╭─ Provided material

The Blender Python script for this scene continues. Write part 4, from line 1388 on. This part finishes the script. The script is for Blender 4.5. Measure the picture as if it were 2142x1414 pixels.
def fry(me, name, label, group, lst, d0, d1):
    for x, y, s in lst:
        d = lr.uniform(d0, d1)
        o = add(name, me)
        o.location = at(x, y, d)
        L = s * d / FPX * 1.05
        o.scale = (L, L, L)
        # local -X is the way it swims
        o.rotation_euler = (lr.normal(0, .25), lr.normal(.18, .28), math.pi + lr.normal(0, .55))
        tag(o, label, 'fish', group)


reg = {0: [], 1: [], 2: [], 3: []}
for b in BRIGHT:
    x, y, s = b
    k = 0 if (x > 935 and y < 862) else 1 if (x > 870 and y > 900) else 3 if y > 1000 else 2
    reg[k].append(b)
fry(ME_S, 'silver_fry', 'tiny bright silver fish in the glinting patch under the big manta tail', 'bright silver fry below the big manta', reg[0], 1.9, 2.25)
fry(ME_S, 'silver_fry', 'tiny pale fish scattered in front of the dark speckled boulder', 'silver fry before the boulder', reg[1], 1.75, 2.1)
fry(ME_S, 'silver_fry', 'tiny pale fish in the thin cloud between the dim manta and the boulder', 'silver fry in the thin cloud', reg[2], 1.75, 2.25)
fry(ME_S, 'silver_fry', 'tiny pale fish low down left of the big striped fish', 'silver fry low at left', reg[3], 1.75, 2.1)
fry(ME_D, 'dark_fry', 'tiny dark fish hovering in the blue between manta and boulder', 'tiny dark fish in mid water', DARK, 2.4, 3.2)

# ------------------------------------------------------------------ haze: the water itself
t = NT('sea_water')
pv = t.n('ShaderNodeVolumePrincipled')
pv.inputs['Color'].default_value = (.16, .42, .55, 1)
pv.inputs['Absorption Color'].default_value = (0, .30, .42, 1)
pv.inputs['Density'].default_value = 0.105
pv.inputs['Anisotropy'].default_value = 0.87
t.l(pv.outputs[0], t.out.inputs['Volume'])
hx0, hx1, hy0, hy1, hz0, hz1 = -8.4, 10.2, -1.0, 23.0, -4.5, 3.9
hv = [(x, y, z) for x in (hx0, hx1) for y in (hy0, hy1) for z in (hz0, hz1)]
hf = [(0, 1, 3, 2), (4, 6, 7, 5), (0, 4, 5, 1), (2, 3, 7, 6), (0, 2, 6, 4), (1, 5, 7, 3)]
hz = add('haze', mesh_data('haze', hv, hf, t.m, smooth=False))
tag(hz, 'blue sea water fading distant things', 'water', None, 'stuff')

╰─

Task to carry out:
Take the listing above and write it out again exactly.

Solution to this task:
The Blender Python script for this scene continues. Write part 4, from line 1388 on. This part finishes the script. The script is for Blender 4.5. Measure the picture as if it were 2142x1414 pixels.
def fry(me, name, label, group, lst, d0, d1):
    for x, y, s in lst:
        d = lr.uniform(d0, d1)
        o = add(name, me)
        o.location = at(x, y, d)
        L = s * d / FPX * 1.05
        o.scale = (L, L, L)
        # local -X is the way it swims
        o.rotation_euler = (lr.normal(0, .25), lr.normal(.18, .28), math.pi + lr.normal(0, .55))
        tag(o, label, 'fish', group)


reg = {0: [], 1: [], 2: [], 3: []}
for b in BRIGHT:
    x, y, s = b
    k = 0 if (x > 935 and y < 862) else 1 if (x > 870 and y > 900) else 3 if y > 1000 else 2
    reg[k].append(b)
fry(ME_S, 'silver_fry', 'tiny bright silver fish in the glinting patch under the big manta tail', 'bright silver fry below the big manta', reg[0], 1.9, 2.25)
fry(ME_S, 'silver_fry', 'tiny pale fish scattered in front of the dark speckled boulder', 'silver fry before the boulder', reg[1], 1.75, 2.1)
fry(ME_S, 'silver_fry', 'tiny pale fish in the thin cloud between the dim manta and the boulder', 'silver fry in the thin cloud', reg[2], 1.75, 2.25)
fry(ME_S, 'silver_fry', 'tiny pale fish low down left of the big striped fish', 'silver fry low at left', reg[3], 1.75, 2.1)
fry(ME_D, 'dark_fry', 'tiny dark fish hovering in the blue between manta and boulder', 'tiny dark fish in mid water', DARK, 2.4, 3.2)

# ------------------------------------------------------------------ haze: the water itself
t = NT('sea_water')
pv = t.n('ShaderNodeVolumePrincipled')
pv.inputs['Color'].default_value = (.16, .42, .55, 1)
pv.inputs['Absorption Color'].default_value = (0, .30, .42, 1)
pv.inputs['Density'].default_value = 0.105
pv.inputs['Anisotropy'].default_value = 0.87
t.l(pv.outputs[0], t.out.inputs['Volume'])
hx0, hx1, hy0, hy1, hz0, hz1 = -8.4, 10.2, -1.0, 23.0, -4.5, 3.9
hv = [(x, y, z) for x in (hx0, hx1) for y in (hy0, hy1) for z in (hz0, hz1)]
hf = [(0, 1, 3, 2), (4, 6, 7, 5), (0, 4, 5, 1), (2, 3, 7, 6), (0, 2, 6, 4), (1, 5, 7, 3)]
hz = add('haze', mesh_data('haze', hv, hf, t.m, smooth=False))
tag(hz, 'blue sea water fading distant things', 'water', None, 'stuff')